Right from the beginnings of the SEO movement, the measurement of a successful campaign was the position a site achieved for certain search terms. An SEO campaign was only deemed successful if a site achieved a top 30 listing for a number of selected search terms. SEO companies even offered payment programs where they got paid for each ranking.
These days those that still focus on rankings achieved as an end goal are missing a big trick. Here are the reasons why:
- A top ranking on the search engines does not guarantee an increase in qualified traffic to the site. The term being ranked for might have a very low number of searches, or may not be focussed enough to the products and services offered on the site.
- With the number of companies realising the potential of high visibility on the search engines, it is getting harder and harder to achieve rankings in the more competitive industries. If success measurement focuses on rankings for a small number of highly popular and competitive keywords a campaign may be deemed unsuccessful even though a site has achieved a large number of rankings for more niche phrases that are collectively driving increased numbers of qualified visitors to the site.
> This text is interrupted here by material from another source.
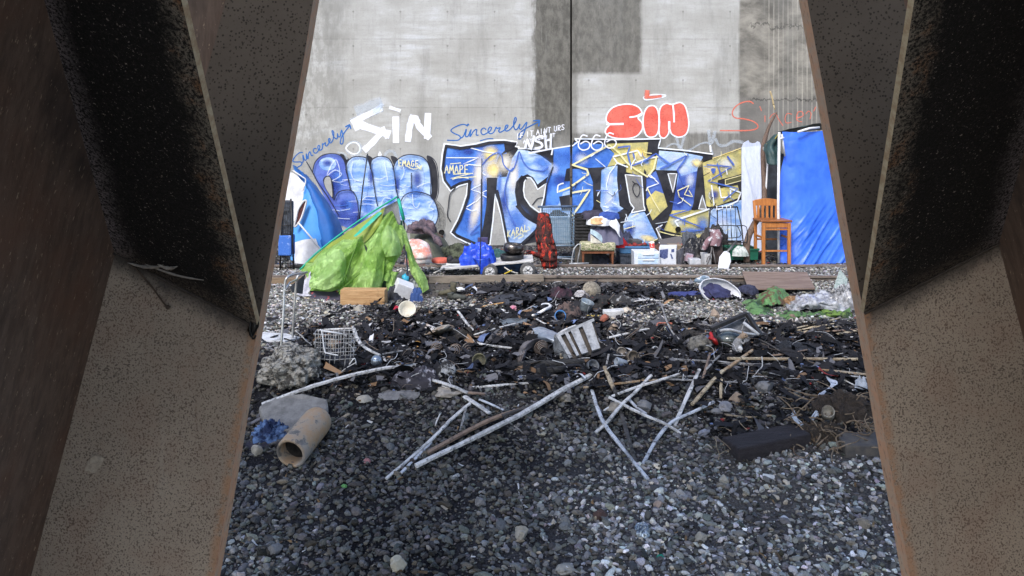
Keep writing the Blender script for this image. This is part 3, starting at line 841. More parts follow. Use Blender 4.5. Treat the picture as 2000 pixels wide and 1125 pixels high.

- A successful online marketing campaign is not just about increasing visibility on the major search engines (although of course that is a major part). These days there are so many other ways a site can increase its visibility online such as Blogs, Forums, Online PR and Social Networking. Utilising these methods correctly can result in just as much qualified traffic being driven to the site as a few top rankings could achieve.
- Achieving rankings on the search engines for relevant search terms is only half the battle and certainly shouldn’t be the end goal. What the increased number of visitors then do on your site is just as important. There is no point in driving high numbers of qualified visitors to your site if none of them convert to a sale or enquiry for you. There are too many sites out there receiving wasted visitors through lack of good design. Your site must be optimised for both the search engines and your site users. The two are definitely NOT mutually exclusive. Designing a good site for users will often result in a search engine friendly site.
- Rankings watching can be a futile and very stressful past time. Search engine indexes are in constant flux and rankings could come and go on a regular basis. Having a heart attack every time this happens is not going to do you any favours. Keep looking at the bigger picture. As long as the numbers of relevant traffic to your site is on the increase and those visitors are converting, whether you are on the 1st or 2nd page on Google for “widgets” is not worth worrying over.
Don’t get me wrong here, of course gaining a range of high rankings for relevant terms will have a large impact on the success of your site as a whole, its just not the only thing you should be measuring and isn’t even the most important. Here is what you should be measuring:
- Is the number of visitors to your site on the increase?
- Are those visitors coming from qualified sources (other relevant sites, blogs, relevant search engine results)
- Is the number of relevant links to your site on the increase?
- What are your visitors doing once they get to your site?
- Are the visitors to your site converting?
- What is your ROI?
You’ll find if you concentrate on all of these areas and leave the rankings watching to your competitors, your sanity will be saved and you will be working on the success of your site for your business as a whole.